The Douglas County Sheriff’s Office has stopped using its CodeRED system to alert residents of orders to evacuate or shelter in place or of other emergencies after learning of a cyberattack on the network and a data breach.
Sheriff’s Deputy Daniel Carlin said Monday that the county stopped using CodeRED Nov. 21 when it learned of the data breach. Two weeks before that, the sheriff’s office started getting notifications that the system was down, but couldn’t get confirmation.
Carlin said CodeRED, accessed through an app, lost a lot of customers’ information. “We don’t trust continuing to use them.”
Although the data haven’t been published online, the sheriff’s office is encouraging all CodeRED users to contact credit bureaus to ensure their personal information has not been compromised. The sheriff’s office was among hundreds of agencies affected by the nationwide cybersecurity attack.

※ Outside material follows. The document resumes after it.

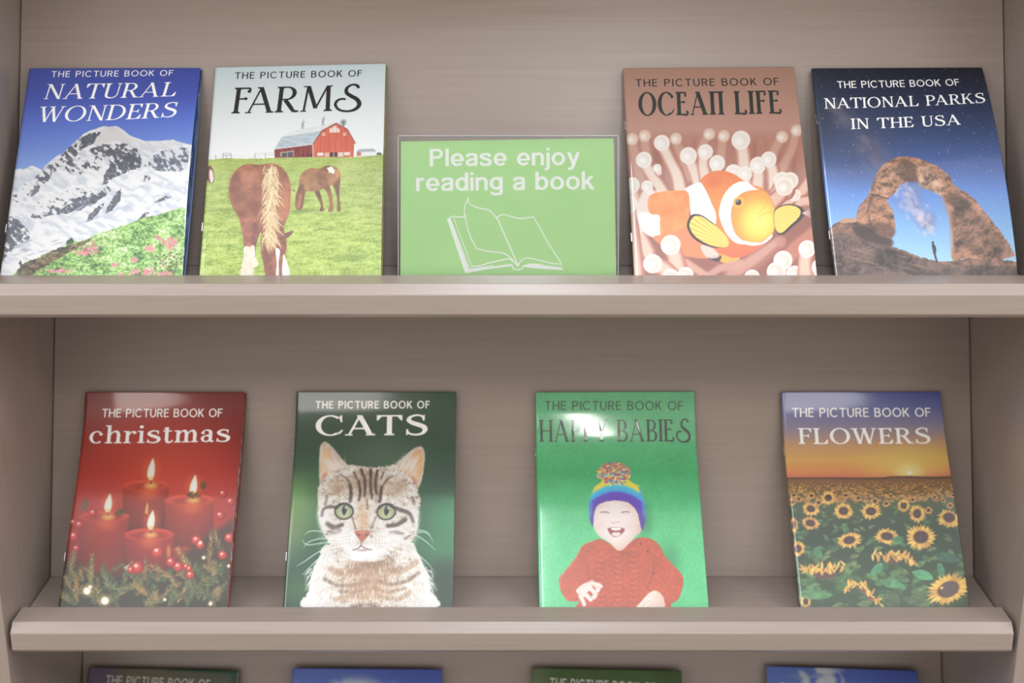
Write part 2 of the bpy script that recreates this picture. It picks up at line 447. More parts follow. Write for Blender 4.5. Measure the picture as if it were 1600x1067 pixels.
def art_farms():
    A = Art([(27, 1037), (902, 1037), (112, 42), (920, 22)], v0=.0439)
    rng = np.random.RandomState(2)
    A.fill(lambda x, y: ramp(y - (x - 500) * -.02, [(30, (186, 220, 228)), (160, (206, 228, 230)), (330, (226, 234, 234)), (480, (236, 238, 236))]))

    def grass(x, y):
        t = sstep(470, 1040, y)
        n = fbm(x / 60, y / 14, 4, 2) * .55 + vnoise(x / 8, y / 5, 6) * .3 + vnoise(x / 4, y / 3, 3) * .15
        far = ramp(n, [(.2, (128, 148, 66)), (.5, (152, 172, 84)), (.8, (178, 188, 112))])
        near = ramp(n, [(.2, (96, 122, 36)), (.5, (148, 172, 66)), (.8, (188, 200, 104))])
        return far * (1 - t[..., None]) + near * t[..., None]
    A.poly([(20, 1045), (74, 480), (160, 474), (300, 476), (420, 474), (640, 472), (760, 478), (915, 470), (910, 1045)], grass, rough=(4, 9))
    for k in range(70):
        x = rng.uniform(40, 900); y = rng.uniform(500, 1030)
        A.blob(x, y, rng.uniform(20, 70), rng.uniform(3, 10), (108, 132, 44) if k % 2 else (190, 196, 120), .45)
    for k in range(60):
        x = rng.uniform(650, 905); y = rng.uniform(482, 640)
        A.blob(x, y, 30, 5, (186, 178, 120), .4)
    A.blob(150, 720, 130, 14, (104, 124, 50), .6)
    A.blob(760, 965, 150, 26, (96, 122, 40), .6)
    A.blob(520, 735, 110, 14, (96, 112, 50), .7)
    # fence
    for x in (112, 146, 162, 184, 297, 346):
        A.stroke([(x, 452 if x in (146, 184, 297, 346) else 458), (x, 474)], 1.6, (120, 120, 114))
    for y in (450, 458):
        A.stroke([(146, y), (184, y)], 1.2, (130, 130, 124)); A.stroke([(297, y + 2), (400, y)], 1.0, (160, 160, 155), .8)
    A.stroke([(80, 470), (146, 462), (297, 466), (400, 462)], .8, (168, 170, 160), .8)
    # barn
    A.poly([(388, 430), (390, 474), (572, 474), (572, 408)], lambda x, y: mixc((112, 44, 44), (140, 62, 56), vnoise(x / 5, y / 40, 3)))
    A.poly([(415, 448), (420, 470), (482, 470), (482, 440)], (172, 150, 140))
    A.poly([(422, 452), (426, 470), (478, 470), (478, 446)], (74, 74, 78)); A.stroke([(450, 449), (450, 470)], 2, (150, 140, 134))
    for x in (520, 545, 560):
        A.poly([(x, 458), (x, 470), (x + 9, 470), (x + 9, 457)], (70, 46, 44))
    A.poly([(388, 433), (425, 372), (615, 344), (572, 412)], lambda x, y: mixc((146, 160, 168), (176, 188, 194), vnoise(x / 30, y / 8, 2)), soft=1.2)
    A.poly([(425, 374), (480, 345), (672, 310), (684, 314), (615, 347)], lambda x, y: mixc((196, 204, 204), (222, 226, 224), vnoise(x / 20, y / 5, 2)), soft=1.2)
    A.poly([(572, 474), (572, 410), (616, 346), (684, 312), (736, 342), (774, 410), (770, 478)], lambda x, y: mixc((186, 80, 58), (204, 98, 74), vnoise(x / 6, y / 60, 4)), soft=1.2)
    A.stroke([(388, 432), (572, 411)], 1.8, (216, 216, 212)); A.stroke([(572, 412), (616, 346), (684, 311), (738, 342), (777, 412)], 2.0, (120, 62, 56))
    A.stroke([(572, 412), (572, 474)], 1.6, (220, 214, 208)); A.stroke([(771, 414), (769, 478)], 1.6, (220, 214, 208))
    A.poly([(652, 357), (652, 337), (666, 334), (668, 328), (677, 324), (686, 328), (688, 336), (700, 339), (700, 357)], (226, 206, 190)); A.stroke([(668, 330), (668, 356)], 1, (190, 120, 104)); A.stroke([(686, 330), (686, 356)], 1, (190, 120, 104))
    for (x, y) in ((617, 358), (719, 359)):
        A.poly([(x, y), (x + 13, y), (x + 13, y + 13), (x, y + 13)], (230, 214, 200)); A.ell(x + 6.5, y + 6.5, 3, 4, (150, 80, 70))
    for x0, x1, c in ((594, 622, (226, 210, 194)), (722, 750, (226, 210, 194)), (628, 652, (200, 160, 140)), (652, 690, (70, 48, 46)), (692, 718, (206, 186, 168))):
        A.poly([(x0, 453), (x1, 453), (x1, 468 if c[0] > 220 else 474), (x0, 468 if c[0] > 220 else 474)], c)
    A.stroke([(672, 456), (672, 474)], 2, (190, 150, 130))
    for (x, y) in ((523, 335), (620, 320)):
        A.poly([(x - 8, y + 2), (x - 5, y - 10), (x + 5, y - 10), (x + 9, y)], (160, 164, 160)); A.ell(x, y - 16, 7, 6, (140, 146, 142)); A.stroke([(x + 2, y - 20), (x + 4, y - 40)], 2, (130, 134, 132)); A.stroke([(x - 6, y - 27), (x + 10, y - 31)], 1.6, (120, 124, 122))
    A.ell(718, 308, 15, 15, (120, 126, 126), .35)
    for k in range(12):
        t = k * math.pi / 6
        A.stroke([(718, 308), (718 + 16 * math.cos(t), 308 + 16 * math.sin(t))], 1.1, (92, 98, 98))
    A.stroke([(718, 308), (715, 330)], 1.6, (120, 110, 104)); A.stroke([(718, 308), (722, 330)], 1.6, (120, 110, 104))
    # shed and trees at the right
    A.poly([(783, 452), (783, 473), (806, 473), (806, 448), (796, 442)], (176, 106, 90)); A.poly([(804, 452), (804, 473), (876, 473), (876, 452)], (222, 222, 220))
    A.poly([(780, 452), (796, 439), (864, 439), (880, 454), (806, 454)], (150, 160, 166)); A.ell(893, 465, 14, 7, (92, 104, 70), rough=(4, 6))
    # far horse
    hide = lambda b: (lambda x, y: mixc(col(b) * .72, col(b) * 1.18, fbm(x / 30, y / 24, 3, 5)))
    A.poly([(676, 560), (700, 556), (704, 590), (700, 640), (702, 690), (706, 736), (688, 736), (690, 690), (680, 640), (664, 600)], hide((122, 80, 56)), sm=4)
    A.poly([(575, 630), (600, 632), (616, 680), (622, 715), (628, 734), (604, 735), (610, 712), (598, 680)], hide((118, 76, 52)), sm=4)
    A.poly([(502, 625), (508, 575), (530, 540), (560, 526), (600, 530), (636, 518), (676, 522), (700, 545), (702, 572), (676, 600), (640, 622), (610, 632), (570, 640), (540, 638), (528, 665), (524, 712), (512, 726), (490, 722), (486, 690), (490, 650)], hide((150, 104, 66)), sm=4)
    A.poly([(588, 560), (610, 528), (650, 520), (640, 580), (660, 640), (668, 690), (670, 736), (644, 738), (652, 700), (636, 640), (606, 610)], hide((136, 88, 56)), sm=4)
    A.poly([(496, 640), (520, 600), (534, 640), (526, 700), (516, 724), (494, 720)], hide((106, 66, 46)), .8, sm=4, soft=4)
    A.poly([(640, 528), (664, 522), (680, 540), (672, 556), (650, 550)], (232, 224, 214), rough=(5, 8))
    A.poly([(486, 640), (470, 630), (484, 630)], (90, 60, 46)); A.poly([(508, 650), (520, 650), (510, 722), (492, 720)], (186, 116, 78), .6, soft=5)
    A.poly([(676, 536), (700, 540), (702, 570), (684, 576)], (186, 130, 82), .8, soft=4)
    # horse head at the left edge
    A.poly([(64, 520), (84, 508), (98, 524), (104, 560), (102, 586), (88, 592), (72, 576), (58, 570)], (118, 74, 62), sm=4); A.poly([(84, 528), (96, 536), (101, 575), (90, 590), (82, 560)], (222, 196, 190), sm=4)
    # near horse: legs, body, mane, head
    A.poly([(232, 760), (330, 770), (334, 800), (312, 850), (300, 900), (296, 960), (308, 985), (284, 1000), (262, 960), (268, 900), (262, 830)], hide((128, 72, 60)), sm=4)
    A.poly([(222, 740), (290, 740), (282, 820), (272, 900), (280, 1000), (284, 1034), (228, 1034), (238, 960), (240, 870)], hide((150, 88, 68)), sm=4)
    for P in ([(244, 905), (272, 905), (276, 960), (288, 1036), (226, 1036), (236, 970)], [(272, 905), (292, 900), (296, 950), (310, 985), (288, 1005), (266, 985)]):
        A.poly(P, lambda x, y: mixc((196, 170, 146), (232, 220, 200), fbm(x / 7, y / 20, 3, 4)), sm=3, rough=(5, 10))
    A.poly([(174, 650), (176, 600), (190, 556), (220, 518), (262, 502), (320, 506), (380, 500), (425, 522), (452, 560), (466, 610), (464, 690), (456, 745), (436, 800), (414, 840), (330, 840), (300, 790), (240, 790), (216, 750), (188, 706)], hide((150, 92, 66)), sm=4)
    A.blob(200, 620, 50, 120, (108, 56, 48), .55); A.blob(270, 560, 60, 60, (182, 116, 86), .5); A.blob(290, 700, 50, 90, (120, 62, 50), .6); A.blob(440, 690, 40, 100, (186, 112, 80), .7); A.blob(390, 560, 30, 50, (176, 104, 76), .5)
    A.blob(235, 740, 50, 40, (100, 52, 44), .6)
    A.poly([(326, 840), (340, 790), (420, 790), (436, 840), (446, 900), (440, 960), (450, 1040), (350, 1040), (334, 980), (322, 920)], hide((140, 82, 58)), sm=4)
    A.blob(350, 930, 34, 90, (100, 50, 42), .6)
    A.poly([(428, 850), (440, 838), (476, 828), (478, 834), (456, 858), (432, 868)], (110, 66, 52), sm=3)
    A.poly([(430, 940), (440, 960), (460, 1036), (424, 1036), (426, 980)], (220, 206, 196), sm=3)
    for k in range(420):
        t = rng.uniform(0, 1)
        x = 372 + rng.normal() * 13 + 6 * math.sin(t * 6); y = 505 + t * 380
        sp = 26 + 24 * math.sin(t * 3.1)
        dx = rng.uniform(-1, 1) * sp * (.9 if t > .1 else .5); L = rng.uniform(30, 62)
        c = col((208, 176, 132)) + rng.uniform(-44, 34)
        A.stroke([(x, y), (x + dx * .55, y + L * .45), (x + dx + 8 * (t > .5), y + L)], [2.6, 2.4, .5], tuple(c), .85)
    A.poly([(392, 920), (404, 912), (414, 930), (406, 980), (408, 1037), (394, 1037), (398, 980)], (236, 226, 222), sm=3)
    A.poly([(345, 515), (362, 500), (372, 520), (352, 530)], (140, 92, 76), .8, soft=4)
    return A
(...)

Douglas County is talking to representatives of similar alert systems and hopes to have a new network locked in within the next week or two, Carlin said. Until then, the sheriff’s department will go door-to-door in cases of a need to evacuate or shelter in place and use social media and other means to alert people, he added.
Douglas County is one of several counties that use CodeRED to alert residents of evacuation orders and other emergencies. Weld County also is looking for a new alert provider since CodeRED went down.
The county also uses the state-run Integrated Public Alert and Warning System, or IPAWS, to notify people of wildfires and other emergencies.
“CodeRED was a great system for us to alert the public very fast,” Carlin said. “Easy access is of concern, but we 100% believe we can mitigate it via door-to-door knocks and social media posts.”